La expresión, así como la producción de experiencia estética, son otros dos caracteres con que ha de contar toda actividad artística. Es innegable la existencia y el valor de ambas en el toreo. Mediante la primera, el torero expresa con su arte una serie de sentimientos (artísticos y espirituales) y emociones con los que el público empatiza de manera casi mística, ante los que la experiencia estética, o el efecto que el toreo produce en el público, receptor en este caso de la obra artística, llega a cotas indescriptibles.

Hablamos de experiencia estética en relación a los aficionados que llenan los tendidos de los anfiteatros o escenarios de arte que son las plazas de toros. Sin embargo, ¿se produce experiencia estética ante aquel público contrario a esta práctica? La respuesta es afirmativa ya que toda experiencia artística produce un choque. Si para el público del que anteriormente hablábamos dicho choque es positivo, pues produce una empatía casi mística o espiritual, ocurre lo contrario para los detractores de la Fiesta, siendo los mismos portadores de sentimientos de animadversión, repulsa o rechazo. Choque positivo en el primer caso, negativo en el segundo, pero, en resumidas cuentas, el toreo impresiona tanto a propios como extraños.

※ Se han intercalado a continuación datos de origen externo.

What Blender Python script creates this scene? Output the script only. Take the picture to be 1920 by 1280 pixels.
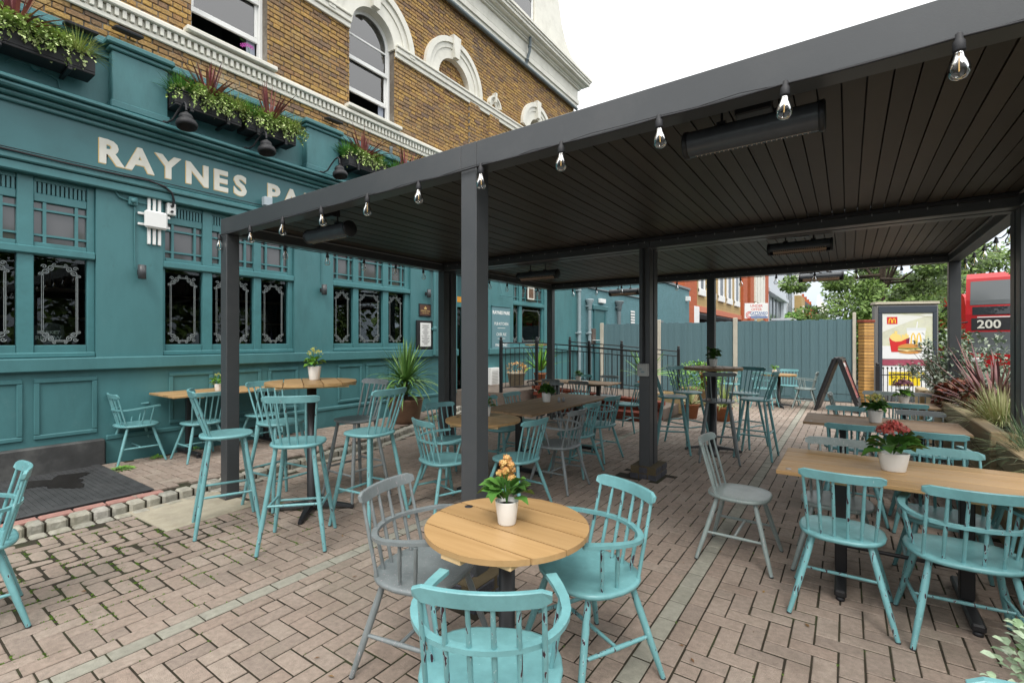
import bpy, bmesh, math, random
from mathutils import Vector, Matrix
R = math.radians; PI = math.pi
random.seed(7)
for o in list(bpy.data.objects): bpy.data.objects.remove(o)
S = bpy.context.scene
COL = S.collection
# ------------------------------------------------------------------ camera, sky, sun, exposure
YAW = 34.99; FPX = 899.2; EYE = 1.5
cam = bpy.data.cameras.new('camera'); co = bpy.data.objects.new('camera', cam); COL.objects.link(co)
co.location = (0, 0, EYE); co.rotation_euler = (R(90), 0, R(YAW))
cam.sensor_width = 36; cam.lens = 36*FPX/1920; cam.shift_y = -0.0009; cam.clip_start = .05; cam.clip_end = 1500
S.camera = co
SUN_EL, SUN_AZ = 52, 150           # azimuth from +Y clockwise
W = bpy.data.worlds.new('World'); S.world = W; W.use_nodes = True
nt = W.node_tree; nt.nodes.clear()
def N(t, ty, **k):
    n = t.nodes.new(ty)
    for a, v in k.items(): setattr(n, a, v)
    return n
out = N(nt, 'ShaderNodeOutputWorld'); bg = N(nt, 'ShaderNodeBackground'); bg.inputs[1].default_value = .1
sky = N(nt, 'ShaderNodeTexSky', sky_type='NISHITA', sun_disc=False, sun_elevation=R(SUN_EL), sun_rotation=R(SUN_AZ))
hs = N(nt, 'ShaderNodeHueSaturation'); hs.inputs['Saturation'].default_value = .12
tc = N(nt, 'ShaderNodeTexCoord'); sp = N(nt, 'ShaderNodeSeparateXYZ')
rp = N(nt, 'ShaderNodeValToRGB')   # overcast cloud layer: greyer near the horizon, bright overhead
rp.color_ramp.elements[0].position = .0; rp.color_ramp.elements[0].color = (.30, .345, .40, 1)
rp.color_ramp.elements[1].position = .42; rp.color_ramp.elements[1].color = (.93, .94, .95, 1)
e = rp.color_ramp.elements.new(1.0); e.color = (1.45, 1.45, 1.42, 1)
e = rp.color_ramp.elements.new(.2); e.color = (.58, .625, .67, 1)
nz = N(nt, 'ShaderNodeTexNoise'); nz.inputs['Scale'].default_value = 2.2; nz.inputs['Detail'].default_value = 5
mr = N(nt, 'ShaderNodeMapRange'); mr.inputs['To Min'].default_value = 10.2; mr.inputs['To Max'].default_value = 13.0
ml = N(nt, 'ShaderNodeVectorMath', operation='SCALE')
mx = N(nt, 'ShaderNodeMix', data_type='RGBA'); mx.inputs['Factor'].default_value = .88
L = nt.links
L.new(sky.outputs[0], hs.inputs['Color']); L.new(tc.outputs['Generated'], sp.inputs[0]); L.new(sp.outputs[2], rp.inputs[0])
L.new(tc.outputs['Generated'], nz.inputs['Vector']); L.new(nz.outputs[0], mr.inputs[0]); L.new(rp.outputs[0], ml.inputs[0]); L.new(mr.outputs[0], ml.inputs['Scale'])
L.new(hs.outputs[0], mx.inputs['A']); L.new(ml.outputs[0], mx.inputs['B']); L.new(mx.outputs['Result'], bg.inputs[0]); L.new(bg.outputs[0], out.inputs[0])
sl = bpy.data.lights.new('sun', 'SUN'); sl.energy = 1.0; sl.angle = R(18); sl.color = (1, .96, .9)
so = bpy.data.objects.new('sun', sl); COL.objects.link(so)
so.rotation_euler = (R(90-SUN_EL), 0, R(180-SUN_AZ))
S.view_settings.view_transform = 'Standard'; S.view_settings.look = 'None'; S.view_settings.exposure = .92; S.view_settings.gamma = 1
S.view_settings.use_curve_mapping = False
try:
    S.cycles.max_bounces = 8; S.cycles.transparent_max_bounces = 12; S.cycles.use_denoising = True
except Exception: pass

def proj(x, y, z):
    t = R(YAW); d = -x*math.sin(t)+y*math.cos(t)
    if d < .1: return None
    return 960+FPX*(x*math.cos(t)+y*math.sin(t))/d, 638-FPX*(z-EYE)/d, d
def in_view(x, y, z, m=60):
    p = proj(x, y, z)
    return p is not None and -m < p[0] < 1920+m and -m < p[1] < 1280+m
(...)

Todo lo anterior carecería de sentido si olvidásemos que el arte es una actividad humana consciente, intencionada, que persigue la consecución de un efecto y un valor determinado, ya sea alcanzar la belleza, la gracia, la delicadeza o la sublimidad. Que el toreo es una actividad humana consciente está más que justificado, pues solo aquellas personas que podemos tildar de semidioses son capaces no solamente de transformar en arte la rudeza y primitivismo de la embestida sino, sobre todo, de domeñar sus propios instintos para lograr que su obra artística resulte lo más plástica y bella posible. En palabras del Monstruo Manolete, “debo dominar con mi arte los nervios que me dominan a mí”.

Llegados a este punto, podemos llevar a cabo una definición, más o menos acertada, de lo que hemos considerado como arte del toreo, la cual, como puede observarse, va más allá de sus definiciones tradicionales:

Actividad humana consciente en el que un artista, el torero, mediante la estética, construye y reproduce una obra de arte mediante el acoplamiento de la embestida del toro a su figura a través del temple; dicha obra de arte, como tal, deleita, emociona o produce un choque en el receptor de la misma.

El más largo aprendizaje en todas las artes es aprender a ver, reza un dicho popular, y en el toreo, como arte, también debemos aprender a ello. Defenderlo, apreciarlo, pero, sobre todo, respetarlo, ya sea como tradición, ya como experiencia artística, porque la misma constituye, como dijo García Lorca, la mayor riqueza poética y vital de España.

Álvaro Sánchez-Ocaña Vara

En la imagen vemos a Manuel Rodríguez Manolete junto a su novia Lupe Sino, uno de los diestros aludidos en este hermoso texto.